- TASK GOAL
Repeat the listing in full. Nothing may be added or left out.

++++

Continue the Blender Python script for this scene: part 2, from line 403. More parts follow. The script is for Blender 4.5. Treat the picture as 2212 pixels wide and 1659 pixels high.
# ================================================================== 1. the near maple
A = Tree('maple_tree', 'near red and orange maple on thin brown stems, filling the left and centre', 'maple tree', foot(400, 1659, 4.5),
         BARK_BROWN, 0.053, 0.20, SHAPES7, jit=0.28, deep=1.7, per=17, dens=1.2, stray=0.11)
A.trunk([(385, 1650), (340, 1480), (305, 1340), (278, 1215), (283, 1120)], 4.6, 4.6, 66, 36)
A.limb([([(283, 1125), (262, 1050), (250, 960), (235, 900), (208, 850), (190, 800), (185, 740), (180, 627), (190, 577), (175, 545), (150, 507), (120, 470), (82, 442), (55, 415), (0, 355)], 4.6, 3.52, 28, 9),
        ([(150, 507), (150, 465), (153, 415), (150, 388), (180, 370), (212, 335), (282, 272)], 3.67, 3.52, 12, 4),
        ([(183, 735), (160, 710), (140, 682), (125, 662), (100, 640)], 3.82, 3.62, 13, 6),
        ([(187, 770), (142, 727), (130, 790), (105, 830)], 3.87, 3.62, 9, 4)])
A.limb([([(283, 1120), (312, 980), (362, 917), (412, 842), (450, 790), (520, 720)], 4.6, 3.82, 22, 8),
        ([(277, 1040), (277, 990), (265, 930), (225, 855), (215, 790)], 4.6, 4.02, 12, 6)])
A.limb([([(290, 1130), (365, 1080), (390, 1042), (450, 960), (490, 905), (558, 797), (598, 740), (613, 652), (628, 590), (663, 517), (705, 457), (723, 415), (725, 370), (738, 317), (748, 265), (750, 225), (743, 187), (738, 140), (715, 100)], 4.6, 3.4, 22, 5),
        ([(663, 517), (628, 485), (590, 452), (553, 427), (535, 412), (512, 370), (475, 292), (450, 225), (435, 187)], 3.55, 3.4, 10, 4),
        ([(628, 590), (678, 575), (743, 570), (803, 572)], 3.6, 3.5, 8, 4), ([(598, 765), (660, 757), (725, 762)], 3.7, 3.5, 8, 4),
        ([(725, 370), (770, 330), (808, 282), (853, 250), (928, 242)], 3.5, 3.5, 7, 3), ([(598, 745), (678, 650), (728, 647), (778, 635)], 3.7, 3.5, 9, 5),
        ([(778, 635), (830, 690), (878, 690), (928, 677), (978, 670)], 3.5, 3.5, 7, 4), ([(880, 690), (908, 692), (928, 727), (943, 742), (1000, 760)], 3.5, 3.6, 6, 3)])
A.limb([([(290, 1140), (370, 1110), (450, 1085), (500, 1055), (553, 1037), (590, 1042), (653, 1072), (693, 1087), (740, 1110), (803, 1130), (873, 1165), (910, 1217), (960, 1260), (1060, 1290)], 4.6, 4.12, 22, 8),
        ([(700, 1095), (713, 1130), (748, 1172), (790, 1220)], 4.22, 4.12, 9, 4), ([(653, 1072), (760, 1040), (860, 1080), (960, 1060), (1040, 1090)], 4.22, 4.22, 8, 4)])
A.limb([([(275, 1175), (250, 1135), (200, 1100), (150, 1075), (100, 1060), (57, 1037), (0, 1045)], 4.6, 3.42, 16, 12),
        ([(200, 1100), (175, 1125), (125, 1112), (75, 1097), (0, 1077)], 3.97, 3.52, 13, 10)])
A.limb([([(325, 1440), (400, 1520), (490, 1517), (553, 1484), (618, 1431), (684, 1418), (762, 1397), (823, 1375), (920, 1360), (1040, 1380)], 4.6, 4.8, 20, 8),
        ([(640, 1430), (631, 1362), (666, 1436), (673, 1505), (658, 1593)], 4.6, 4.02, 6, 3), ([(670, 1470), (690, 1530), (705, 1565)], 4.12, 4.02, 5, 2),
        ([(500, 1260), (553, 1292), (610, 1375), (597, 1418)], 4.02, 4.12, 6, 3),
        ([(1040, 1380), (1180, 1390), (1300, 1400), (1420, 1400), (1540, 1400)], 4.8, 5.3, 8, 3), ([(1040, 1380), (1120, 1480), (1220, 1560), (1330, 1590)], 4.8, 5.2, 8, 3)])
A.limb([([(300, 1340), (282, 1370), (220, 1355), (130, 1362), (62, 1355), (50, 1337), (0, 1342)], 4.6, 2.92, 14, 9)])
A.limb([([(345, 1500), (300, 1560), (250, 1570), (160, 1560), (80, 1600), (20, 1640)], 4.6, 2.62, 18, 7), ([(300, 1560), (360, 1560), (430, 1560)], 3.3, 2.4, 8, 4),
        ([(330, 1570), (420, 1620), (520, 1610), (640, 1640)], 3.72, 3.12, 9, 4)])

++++

- SOLUTION TO THE PROBLEM
Continue the Blender Python script for this scene: part 2, from line 403. More parts follow. The script is for Blender 4.5. Treat the picture as 2212 pixels wide and 1659 pixels high.
# ================================================================== 1. the near maple
A = Tree('maple_tree', 'near red and orange maple on thin brown stems, filling the left and centre', 'maple tree', foot(400, 1659, 4.5),
         BARK_BROWN, 0.053, 0.20, SHAPES7, jit=0.28, deep=1.7, per=17, dens=1.2, stray=0.11)
A.trunk([(385, 1650), (340, 1480), (305, 1340), (278, 1215), (283, 1120)], 4.6, 4.6, 66, 36)
A.limb([([(283, 1125), (262, 1050), (250, 960), (235, 900), (208, 850), (190, 800), (185, 740), (180, 627), (190, 577), (175, 545), (150, 507), (120, 470), (82, 442), (55, 415), (0, 355)], 4.6, 3.52, 28, 9),
        ([(150, 507), (150, 465), (153, 415), (150, 388), (180, 370), (212, 335), (282, 272)], 3.67, 3.52, 12, 4),
        ([(183, 735), (160, 710), (140, 682), (125, 662), (100, 640)], 3.82, 3.62, 13, 6),
        ([(187, 770), (142, 727), (130, 790), (105, 830)], 3.87, 3.62, 9, 4)])
A.limb([([(283, 1120), (312, 980), (362, 917), (412, 842), (450, 790), (520, 720)], 4.6, 3.82, 22, 8),
        ([(277, 1040), (277, 990), (265, 930), (225, 855), (215, 790)], 4.6, 4.02, 12, 6)])
A.limb([([(290, 1130), (365, 1080), (390, 1042), (450, 960), (490, 905), (558, 797), (598, 740), (613, 652), (628, 590), (663, 517), (705, 457), (723, 415), (725, 370), (738, 317), (748, 265), (750, 225), (743, 187), (738, 140), (715, 100)], 4.6, 3.4, 22, 5),
        ([(663, 517), (628, 485), (590, 452), (553, 427), (535, 412), (512, 370), (475, 292), (450, 225), (435, 187)], 3.55, 3.4, 10, 4),
        ([(628, 590), (678, 575), (743, 570), (803, 572)], 3.6, 3.5, 8, 4), ([(598, 765), (660, 757), (725, 762)], 3.7, 3.5, 8, 4),
        ([(725, 370), (770, 330), (808, 282), (853, 250), (928, 242)], 3.5, 3.5, 7, 3), ([(598, 745), (678, 650), (728, 647), (778, 635)], 3.7, 3.5, 9, 5),
        ([(778, 635), (830, 690), (878, 690), (928, 677), (978, 670)], 3.5, 3.5, 7, 4), ([(880, 690), (908, 692), (928, 727), (943, 742), (1000, 760)], 3.5, 3.6, 6, 3)])
A.limb([([(290, 1140), (370, 1110), (450, 1085), (500, 1055), (553, 1037), (590, 1042), (653, 1072), (693, 1087), (740, 1110), (803, 1130), (873, 1165), (910, 1217), (960, 1260), (1060, 1290)], 4.6, 4.12, 22, 8),
        ([(700, 1095), (713, 1130), (748, 1172), (790, 1220)], 4.22, 4.12, 9, 4), ([(653, 1072), (760, 1040), (860, 1080), (960, 1060), (1040, 1090)], 4.22, 4.22, 8, 4)])
A.limb([([(275, 1175), (250, 1135), (200, 1100), (150, 1075), (100, 1060), (57, 1037), (0, 1045)], 4.6, 3.42, 16, 12),
        ([(200, 1100), (175, 1125), (125, 1112), (75, 1097), (0, 1077)], 3.97, 3.52, 13, 10)])
A.limb([([(325, 1440), (400, 1520), (490, 1517), (553, 1484), (618, 1431), (684, 1418), (762, 1397), (823, 1375), (920, 1360), (1040, 1380)], 4.6, 4.8, 20, 8),
        ([(640, 1430), (631, 1362), (666, 1436), (673, 1505), (658, 1593)], 4.6, 4.02, 6, 3), ([(670, 1470), (690, 1530), (705, 1565)], 4.12, 4.02, 5, 2),
        ([(500, 1260), (553, 1292), (610, 1375), (597, 1418)], 4.02, 4.12, 6, 3),
        ([(1040, 1380), (1180, 1390), (1300, 1400), (1420, 1400), (1540, 1400)], 4.8, 5.3, 8, 3), ([(1040, 1380), (1120, 1480), (1220, 1560), (1330, 1590)], 4.8, 5.2, 8, 3)])
A.limb([([(300, 1340), (282, 1370), (220, 1355), (130, 1362), (62, 1355), (50, 1337), (0, 1342)], 4.6, 2.92, 14, 9)])
A.limb([([(345, 1500), (300, 1560), (250, 1570), (160, 1560), (80, 1600), (20, 1640)], 4.6, 2.62, 18, 7), ([(300, 1560), (360, 1560), (430, 1560)], 3.3, 2.4, 8, 4),
        ([(330, 1570), (420, 1620), (520, 1610), (640, 1640)], 3.72, 3.12, 9, 4)])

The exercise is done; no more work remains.